担当 その音声ファイルのタイトルや、その中身・目的によりますので、一概には言えません。
(古性解説) 警察が明確な基準を示さないと、国民は混乱するばかりだと思います。
国民は萎縮しすぎることなく、反論できるだけのものを用意して、主張していくことが重要だと思います。
恐らく、万が一にも変な圧力・取り締まりが行われれば、多くの国民は黙っていないと私は思います。
こんなに多くの仲間がネットを通しているのだと言うことを再認識し、無茶をしすぎないように、かといって萎縮しすぎずに、これからも是非多くの国民が「論じあって」頂きたいと願っています。
 


長くなってしまいましたが、最後に、これは単なる私のつぶやきですが、・・・ひとこと。

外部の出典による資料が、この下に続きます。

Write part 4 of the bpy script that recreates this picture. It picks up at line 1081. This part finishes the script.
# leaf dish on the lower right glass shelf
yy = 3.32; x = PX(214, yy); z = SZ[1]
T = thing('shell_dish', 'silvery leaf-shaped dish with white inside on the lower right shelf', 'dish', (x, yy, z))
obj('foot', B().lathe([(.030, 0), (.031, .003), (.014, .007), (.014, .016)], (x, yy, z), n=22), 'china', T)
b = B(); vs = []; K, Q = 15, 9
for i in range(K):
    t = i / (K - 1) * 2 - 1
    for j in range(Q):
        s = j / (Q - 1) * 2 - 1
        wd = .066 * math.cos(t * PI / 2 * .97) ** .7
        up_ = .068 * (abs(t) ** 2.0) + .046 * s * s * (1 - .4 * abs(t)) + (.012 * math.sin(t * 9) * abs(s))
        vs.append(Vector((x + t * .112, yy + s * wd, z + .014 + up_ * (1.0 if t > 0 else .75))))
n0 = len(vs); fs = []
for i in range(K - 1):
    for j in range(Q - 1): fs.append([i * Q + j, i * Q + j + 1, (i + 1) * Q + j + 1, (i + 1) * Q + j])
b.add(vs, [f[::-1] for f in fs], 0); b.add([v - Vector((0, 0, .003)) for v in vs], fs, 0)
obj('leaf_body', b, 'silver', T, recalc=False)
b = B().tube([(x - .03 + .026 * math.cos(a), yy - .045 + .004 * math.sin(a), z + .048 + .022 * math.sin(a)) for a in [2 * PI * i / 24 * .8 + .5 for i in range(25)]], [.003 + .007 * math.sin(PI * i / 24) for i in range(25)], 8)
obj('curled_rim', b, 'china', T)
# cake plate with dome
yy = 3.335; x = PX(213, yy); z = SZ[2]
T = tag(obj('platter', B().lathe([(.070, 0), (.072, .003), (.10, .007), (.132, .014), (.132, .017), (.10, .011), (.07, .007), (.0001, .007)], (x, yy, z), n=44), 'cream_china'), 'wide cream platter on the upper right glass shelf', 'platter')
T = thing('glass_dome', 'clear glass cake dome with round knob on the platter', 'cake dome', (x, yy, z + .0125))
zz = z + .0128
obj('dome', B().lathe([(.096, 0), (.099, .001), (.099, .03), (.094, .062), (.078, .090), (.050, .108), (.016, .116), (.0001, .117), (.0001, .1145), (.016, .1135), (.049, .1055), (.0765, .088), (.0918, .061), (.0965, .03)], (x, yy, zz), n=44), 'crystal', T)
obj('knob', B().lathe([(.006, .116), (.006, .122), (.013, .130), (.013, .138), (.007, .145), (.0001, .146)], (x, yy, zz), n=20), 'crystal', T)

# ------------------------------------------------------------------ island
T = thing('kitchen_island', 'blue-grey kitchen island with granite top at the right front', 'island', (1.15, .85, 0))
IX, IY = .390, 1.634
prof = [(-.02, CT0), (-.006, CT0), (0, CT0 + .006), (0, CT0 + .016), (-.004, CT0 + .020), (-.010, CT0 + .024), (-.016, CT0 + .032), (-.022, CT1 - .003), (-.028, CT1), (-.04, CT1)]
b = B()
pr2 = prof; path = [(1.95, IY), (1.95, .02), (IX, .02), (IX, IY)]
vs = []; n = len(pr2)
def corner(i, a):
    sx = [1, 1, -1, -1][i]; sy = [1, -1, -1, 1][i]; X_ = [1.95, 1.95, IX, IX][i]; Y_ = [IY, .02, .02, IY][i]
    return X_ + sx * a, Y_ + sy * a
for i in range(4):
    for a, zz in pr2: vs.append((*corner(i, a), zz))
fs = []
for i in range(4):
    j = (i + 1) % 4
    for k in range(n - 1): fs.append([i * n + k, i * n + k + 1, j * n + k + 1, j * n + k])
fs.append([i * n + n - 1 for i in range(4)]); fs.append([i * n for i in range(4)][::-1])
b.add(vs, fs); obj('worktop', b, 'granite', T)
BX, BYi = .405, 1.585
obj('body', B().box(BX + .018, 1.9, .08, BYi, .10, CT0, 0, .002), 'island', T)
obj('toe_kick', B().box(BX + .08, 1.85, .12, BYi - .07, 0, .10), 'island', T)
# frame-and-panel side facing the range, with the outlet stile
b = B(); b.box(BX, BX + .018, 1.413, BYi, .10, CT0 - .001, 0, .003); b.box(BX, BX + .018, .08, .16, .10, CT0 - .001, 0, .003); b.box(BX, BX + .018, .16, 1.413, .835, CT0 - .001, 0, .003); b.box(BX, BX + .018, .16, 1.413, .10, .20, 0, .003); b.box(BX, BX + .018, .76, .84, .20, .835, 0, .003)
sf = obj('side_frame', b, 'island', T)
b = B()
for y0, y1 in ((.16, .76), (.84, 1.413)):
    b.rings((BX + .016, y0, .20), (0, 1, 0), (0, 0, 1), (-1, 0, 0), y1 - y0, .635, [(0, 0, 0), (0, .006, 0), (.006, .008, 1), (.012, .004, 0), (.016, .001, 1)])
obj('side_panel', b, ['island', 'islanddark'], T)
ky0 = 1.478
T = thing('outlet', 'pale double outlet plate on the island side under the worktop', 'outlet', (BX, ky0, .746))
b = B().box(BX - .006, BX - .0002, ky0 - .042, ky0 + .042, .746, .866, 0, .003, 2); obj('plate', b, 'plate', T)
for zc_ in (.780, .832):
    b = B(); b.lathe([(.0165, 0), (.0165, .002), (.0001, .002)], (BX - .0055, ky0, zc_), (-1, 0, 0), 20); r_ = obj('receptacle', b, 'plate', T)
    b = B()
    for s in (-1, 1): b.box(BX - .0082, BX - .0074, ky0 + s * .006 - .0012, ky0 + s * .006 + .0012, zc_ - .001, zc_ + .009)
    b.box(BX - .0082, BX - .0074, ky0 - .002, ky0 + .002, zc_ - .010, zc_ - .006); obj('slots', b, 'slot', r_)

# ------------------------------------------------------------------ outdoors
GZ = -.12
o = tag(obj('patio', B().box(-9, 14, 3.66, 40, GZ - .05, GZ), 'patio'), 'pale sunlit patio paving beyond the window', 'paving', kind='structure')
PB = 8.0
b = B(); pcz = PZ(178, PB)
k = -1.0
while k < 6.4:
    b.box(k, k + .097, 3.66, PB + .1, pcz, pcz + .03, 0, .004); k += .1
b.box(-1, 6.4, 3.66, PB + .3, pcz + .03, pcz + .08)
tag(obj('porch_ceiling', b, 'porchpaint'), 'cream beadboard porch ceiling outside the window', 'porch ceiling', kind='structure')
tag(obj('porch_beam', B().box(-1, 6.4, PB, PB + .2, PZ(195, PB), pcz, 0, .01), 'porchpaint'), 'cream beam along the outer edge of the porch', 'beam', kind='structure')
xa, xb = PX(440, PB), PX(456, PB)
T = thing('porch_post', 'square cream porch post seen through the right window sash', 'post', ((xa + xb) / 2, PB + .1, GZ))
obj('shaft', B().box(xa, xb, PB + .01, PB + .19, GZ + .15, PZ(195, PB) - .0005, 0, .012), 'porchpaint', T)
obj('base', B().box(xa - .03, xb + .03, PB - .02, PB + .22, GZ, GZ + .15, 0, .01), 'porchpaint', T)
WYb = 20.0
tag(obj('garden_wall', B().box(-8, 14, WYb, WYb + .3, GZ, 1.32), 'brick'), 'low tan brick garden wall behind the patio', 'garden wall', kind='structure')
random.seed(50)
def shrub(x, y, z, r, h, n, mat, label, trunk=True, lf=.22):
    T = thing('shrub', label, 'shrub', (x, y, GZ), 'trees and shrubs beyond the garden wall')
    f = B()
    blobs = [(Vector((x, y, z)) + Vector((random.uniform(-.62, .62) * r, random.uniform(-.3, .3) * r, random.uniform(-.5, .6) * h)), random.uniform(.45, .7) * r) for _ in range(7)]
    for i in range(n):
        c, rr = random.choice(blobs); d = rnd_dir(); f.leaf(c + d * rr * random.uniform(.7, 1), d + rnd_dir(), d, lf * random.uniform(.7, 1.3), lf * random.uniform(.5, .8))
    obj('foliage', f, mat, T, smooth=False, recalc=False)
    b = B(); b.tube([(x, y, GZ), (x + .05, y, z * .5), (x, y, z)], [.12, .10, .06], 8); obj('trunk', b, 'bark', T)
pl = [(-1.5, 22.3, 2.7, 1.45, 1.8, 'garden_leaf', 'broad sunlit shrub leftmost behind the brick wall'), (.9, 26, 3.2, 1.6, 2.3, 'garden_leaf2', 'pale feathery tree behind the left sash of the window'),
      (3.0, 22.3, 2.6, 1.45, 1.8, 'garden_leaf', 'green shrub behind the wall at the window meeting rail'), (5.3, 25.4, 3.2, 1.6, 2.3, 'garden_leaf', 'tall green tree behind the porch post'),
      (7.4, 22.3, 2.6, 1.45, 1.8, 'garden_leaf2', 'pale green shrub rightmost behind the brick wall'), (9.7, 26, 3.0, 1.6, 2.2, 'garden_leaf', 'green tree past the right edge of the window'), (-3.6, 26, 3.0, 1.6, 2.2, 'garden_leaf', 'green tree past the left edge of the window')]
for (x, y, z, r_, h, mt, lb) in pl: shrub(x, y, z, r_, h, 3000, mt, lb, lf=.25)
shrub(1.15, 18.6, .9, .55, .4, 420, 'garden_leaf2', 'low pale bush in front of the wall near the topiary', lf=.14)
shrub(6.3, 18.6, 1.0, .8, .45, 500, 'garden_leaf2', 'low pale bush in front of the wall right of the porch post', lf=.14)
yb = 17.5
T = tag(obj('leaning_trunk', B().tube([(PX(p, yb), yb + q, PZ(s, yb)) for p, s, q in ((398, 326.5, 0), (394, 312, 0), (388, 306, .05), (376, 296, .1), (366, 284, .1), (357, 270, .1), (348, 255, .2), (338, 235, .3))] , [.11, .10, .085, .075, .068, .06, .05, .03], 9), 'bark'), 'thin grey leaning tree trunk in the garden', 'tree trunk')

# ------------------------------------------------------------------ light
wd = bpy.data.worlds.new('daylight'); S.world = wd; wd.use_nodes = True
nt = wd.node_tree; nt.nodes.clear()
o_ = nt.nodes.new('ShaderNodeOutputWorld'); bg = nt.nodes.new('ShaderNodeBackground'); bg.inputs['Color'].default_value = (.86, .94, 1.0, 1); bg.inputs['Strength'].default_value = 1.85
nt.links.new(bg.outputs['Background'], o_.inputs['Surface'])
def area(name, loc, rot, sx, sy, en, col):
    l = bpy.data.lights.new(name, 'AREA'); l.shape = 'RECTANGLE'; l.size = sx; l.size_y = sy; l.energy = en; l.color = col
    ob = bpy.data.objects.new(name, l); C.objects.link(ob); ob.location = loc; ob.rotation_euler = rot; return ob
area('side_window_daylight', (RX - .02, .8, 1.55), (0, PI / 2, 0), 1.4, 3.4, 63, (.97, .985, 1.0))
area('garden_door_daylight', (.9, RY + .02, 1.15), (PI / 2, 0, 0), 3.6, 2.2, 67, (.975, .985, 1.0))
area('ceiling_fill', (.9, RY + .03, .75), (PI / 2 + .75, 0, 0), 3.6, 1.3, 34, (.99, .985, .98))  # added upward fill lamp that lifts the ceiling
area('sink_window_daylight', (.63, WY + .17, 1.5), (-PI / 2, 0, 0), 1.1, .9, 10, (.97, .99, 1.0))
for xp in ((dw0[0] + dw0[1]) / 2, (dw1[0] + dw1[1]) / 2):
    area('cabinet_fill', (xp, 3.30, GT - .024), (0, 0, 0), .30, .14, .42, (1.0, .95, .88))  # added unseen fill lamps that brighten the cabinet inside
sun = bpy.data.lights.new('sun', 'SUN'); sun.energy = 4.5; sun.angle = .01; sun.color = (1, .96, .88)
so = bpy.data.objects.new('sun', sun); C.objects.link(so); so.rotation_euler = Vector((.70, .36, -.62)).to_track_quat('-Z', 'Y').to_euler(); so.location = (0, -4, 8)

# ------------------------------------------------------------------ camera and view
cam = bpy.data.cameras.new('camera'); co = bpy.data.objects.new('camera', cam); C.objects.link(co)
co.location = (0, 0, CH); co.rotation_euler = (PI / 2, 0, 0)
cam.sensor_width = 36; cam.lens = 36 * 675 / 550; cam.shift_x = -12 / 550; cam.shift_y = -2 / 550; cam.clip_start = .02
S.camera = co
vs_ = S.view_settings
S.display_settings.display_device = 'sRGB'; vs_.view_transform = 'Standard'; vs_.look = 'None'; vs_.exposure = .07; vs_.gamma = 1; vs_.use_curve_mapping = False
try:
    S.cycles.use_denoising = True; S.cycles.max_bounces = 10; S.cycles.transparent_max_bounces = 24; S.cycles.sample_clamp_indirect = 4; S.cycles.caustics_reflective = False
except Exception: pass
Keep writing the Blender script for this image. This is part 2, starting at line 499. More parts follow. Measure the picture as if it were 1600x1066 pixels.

大阪市の橋下市長のつぶやきや情報発信に注目し、「このような表現なら大丈夫なのだな」と、学べば良いと私は思っています。
橋下市長を好きか嫌いかという次元の話ではなく、どういう内容の発言であれば許されると「弁護士」は見ているのかという視点で、その発言内容をチェックし、学び、自らの情報発信に役立てて頂きたいと願っています。
橋下市長は衆議院議員の総選挙期間中もずっとツイッター等で情報発信し続けるようですので、大変恐縮な表現かもしれませんが、生きた教材となり得ると思っています。

橋下市長は弁護士ですので、自分が逮捕されるような発言はしないはずです。
また、取締機関の警察も橋下市長を逮捕するなどと言うことはよほどのことがなければできないでしょう。

これが1つのバロメータ(目安)になり得るのではないかと思っています。